-- START Given entries --

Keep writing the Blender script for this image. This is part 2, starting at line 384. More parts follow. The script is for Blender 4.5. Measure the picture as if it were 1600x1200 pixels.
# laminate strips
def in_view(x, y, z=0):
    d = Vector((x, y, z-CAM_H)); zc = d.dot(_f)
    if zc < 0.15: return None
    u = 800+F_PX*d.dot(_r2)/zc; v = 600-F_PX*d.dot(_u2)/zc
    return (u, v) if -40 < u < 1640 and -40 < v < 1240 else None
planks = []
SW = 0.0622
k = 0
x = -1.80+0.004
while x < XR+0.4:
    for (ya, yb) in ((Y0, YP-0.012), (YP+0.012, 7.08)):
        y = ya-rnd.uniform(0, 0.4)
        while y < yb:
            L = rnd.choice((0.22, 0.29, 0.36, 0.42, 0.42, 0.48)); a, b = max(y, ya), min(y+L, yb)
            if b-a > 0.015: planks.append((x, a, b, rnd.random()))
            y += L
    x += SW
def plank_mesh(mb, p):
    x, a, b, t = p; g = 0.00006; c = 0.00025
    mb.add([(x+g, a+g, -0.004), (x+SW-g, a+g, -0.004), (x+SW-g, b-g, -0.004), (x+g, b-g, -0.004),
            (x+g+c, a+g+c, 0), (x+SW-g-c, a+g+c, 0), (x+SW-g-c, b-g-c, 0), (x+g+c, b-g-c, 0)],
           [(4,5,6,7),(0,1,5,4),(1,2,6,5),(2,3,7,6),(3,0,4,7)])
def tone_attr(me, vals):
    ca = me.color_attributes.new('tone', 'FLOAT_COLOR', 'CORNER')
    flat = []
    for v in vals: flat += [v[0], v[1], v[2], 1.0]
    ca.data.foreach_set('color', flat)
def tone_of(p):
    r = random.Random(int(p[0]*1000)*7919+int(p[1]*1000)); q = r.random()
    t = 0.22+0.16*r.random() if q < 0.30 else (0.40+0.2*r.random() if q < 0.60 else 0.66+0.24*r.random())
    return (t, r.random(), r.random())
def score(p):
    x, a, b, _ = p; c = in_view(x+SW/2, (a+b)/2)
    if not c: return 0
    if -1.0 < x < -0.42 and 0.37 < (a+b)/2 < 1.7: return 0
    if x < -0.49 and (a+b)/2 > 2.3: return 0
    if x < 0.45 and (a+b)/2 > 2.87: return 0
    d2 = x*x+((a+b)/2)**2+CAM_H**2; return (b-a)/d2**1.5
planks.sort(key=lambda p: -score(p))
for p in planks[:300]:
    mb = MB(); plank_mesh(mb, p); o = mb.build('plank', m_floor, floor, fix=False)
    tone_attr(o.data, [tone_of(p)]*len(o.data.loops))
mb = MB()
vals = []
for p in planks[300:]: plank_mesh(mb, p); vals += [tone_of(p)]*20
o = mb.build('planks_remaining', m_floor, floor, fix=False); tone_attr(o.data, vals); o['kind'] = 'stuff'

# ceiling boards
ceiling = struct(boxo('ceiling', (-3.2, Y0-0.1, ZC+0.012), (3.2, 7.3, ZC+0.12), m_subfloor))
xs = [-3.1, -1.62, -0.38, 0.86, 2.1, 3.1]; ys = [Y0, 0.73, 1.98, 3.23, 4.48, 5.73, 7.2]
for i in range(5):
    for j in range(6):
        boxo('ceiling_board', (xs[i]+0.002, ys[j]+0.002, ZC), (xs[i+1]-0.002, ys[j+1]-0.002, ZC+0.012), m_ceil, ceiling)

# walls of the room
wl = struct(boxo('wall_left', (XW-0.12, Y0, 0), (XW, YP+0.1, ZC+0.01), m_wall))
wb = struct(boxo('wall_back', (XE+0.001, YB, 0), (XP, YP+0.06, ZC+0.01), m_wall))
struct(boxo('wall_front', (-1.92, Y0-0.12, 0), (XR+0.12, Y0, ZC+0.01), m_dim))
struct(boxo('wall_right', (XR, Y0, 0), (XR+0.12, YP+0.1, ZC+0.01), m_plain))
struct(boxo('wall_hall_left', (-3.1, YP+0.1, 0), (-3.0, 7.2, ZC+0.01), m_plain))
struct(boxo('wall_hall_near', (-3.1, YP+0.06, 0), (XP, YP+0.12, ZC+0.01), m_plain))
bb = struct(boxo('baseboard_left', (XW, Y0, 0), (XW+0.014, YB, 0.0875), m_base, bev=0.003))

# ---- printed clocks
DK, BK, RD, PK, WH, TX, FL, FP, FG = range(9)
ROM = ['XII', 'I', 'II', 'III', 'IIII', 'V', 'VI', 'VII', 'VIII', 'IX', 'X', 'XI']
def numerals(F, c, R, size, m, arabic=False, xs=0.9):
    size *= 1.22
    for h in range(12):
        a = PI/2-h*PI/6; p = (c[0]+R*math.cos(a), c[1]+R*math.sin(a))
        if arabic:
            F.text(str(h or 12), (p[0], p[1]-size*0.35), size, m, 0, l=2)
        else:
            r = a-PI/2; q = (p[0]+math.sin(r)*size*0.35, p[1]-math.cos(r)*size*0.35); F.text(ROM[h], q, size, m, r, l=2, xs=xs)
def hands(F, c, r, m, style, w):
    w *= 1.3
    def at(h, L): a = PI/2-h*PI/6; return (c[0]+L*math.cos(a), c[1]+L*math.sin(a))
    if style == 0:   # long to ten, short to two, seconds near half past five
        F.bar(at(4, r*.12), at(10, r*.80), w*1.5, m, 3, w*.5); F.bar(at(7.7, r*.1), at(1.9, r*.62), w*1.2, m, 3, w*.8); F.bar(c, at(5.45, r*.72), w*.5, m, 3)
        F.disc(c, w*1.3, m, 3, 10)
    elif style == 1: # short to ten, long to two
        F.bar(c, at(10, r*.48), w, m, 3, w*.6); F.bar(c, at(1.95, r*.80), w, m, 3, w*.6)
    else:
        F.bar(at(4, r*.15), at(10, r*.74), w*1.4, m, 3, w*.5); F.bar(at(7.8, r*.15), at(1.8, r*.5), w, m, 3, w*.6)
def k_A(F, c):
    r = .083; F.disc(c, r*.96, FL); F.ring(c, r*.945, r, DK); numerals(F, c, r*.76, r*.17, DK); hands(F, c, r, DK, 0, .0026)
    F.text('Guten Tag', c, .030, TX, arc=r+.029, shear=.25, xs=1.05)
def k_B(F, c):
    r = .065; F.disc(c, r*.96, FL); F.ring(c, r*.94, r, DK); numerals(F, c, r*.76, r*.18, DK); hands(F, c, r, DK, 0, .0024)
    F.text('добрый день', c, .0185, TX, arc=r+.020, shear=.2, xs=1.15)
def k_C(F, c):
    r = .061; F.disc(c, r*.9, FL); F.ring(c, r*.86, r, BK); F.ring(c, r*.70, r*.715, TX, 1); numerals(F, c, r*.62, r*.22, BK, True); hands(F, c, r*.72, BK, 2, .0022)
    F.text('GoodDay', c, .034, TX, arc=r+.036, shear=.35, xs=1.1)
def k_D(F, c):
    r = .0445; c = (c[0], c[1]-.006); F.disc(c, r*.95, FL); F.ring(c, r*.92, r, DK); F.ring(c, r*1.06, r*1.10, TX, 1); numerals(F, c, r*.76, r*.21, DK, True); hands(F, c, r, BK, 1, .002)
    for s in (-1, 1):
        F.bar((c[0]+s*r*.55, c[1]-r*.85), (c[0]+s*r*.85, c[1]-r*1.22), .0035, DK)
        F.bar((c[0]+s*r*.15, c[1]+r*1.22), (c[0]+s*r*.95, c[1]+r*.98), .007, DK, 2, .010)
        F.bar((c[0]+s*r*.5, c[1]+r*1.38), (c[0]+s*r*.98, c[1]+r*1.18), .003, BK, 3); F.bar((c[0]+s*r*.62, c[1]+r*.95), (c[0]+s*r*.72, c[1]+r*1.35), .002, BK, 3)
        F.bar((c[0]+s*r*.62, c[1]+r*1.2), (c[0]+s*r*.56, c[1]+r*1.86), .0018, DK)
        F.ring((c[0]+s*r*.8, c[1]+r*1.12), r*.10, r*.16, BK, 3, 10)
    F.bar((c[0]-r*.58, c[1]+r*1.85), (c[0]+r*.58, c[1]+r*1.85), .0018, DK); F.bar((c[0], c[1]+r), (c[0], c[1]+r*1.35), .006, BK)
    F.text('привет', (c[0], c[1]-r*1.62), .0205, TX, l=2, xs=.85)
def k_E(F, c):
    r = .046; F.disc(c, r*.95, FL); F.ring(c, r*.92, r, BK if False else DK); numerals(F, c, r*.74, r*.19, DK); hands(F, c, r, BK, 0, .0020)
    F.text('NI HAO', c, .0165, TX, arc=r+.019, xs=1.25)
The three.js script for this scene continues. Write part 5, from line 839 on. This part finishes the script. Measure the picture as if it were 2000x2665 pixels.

-- END Given entries --

Problem = Among the entries above, how many lines hold the word "Measure"? Reply with only that number.

Task response = 2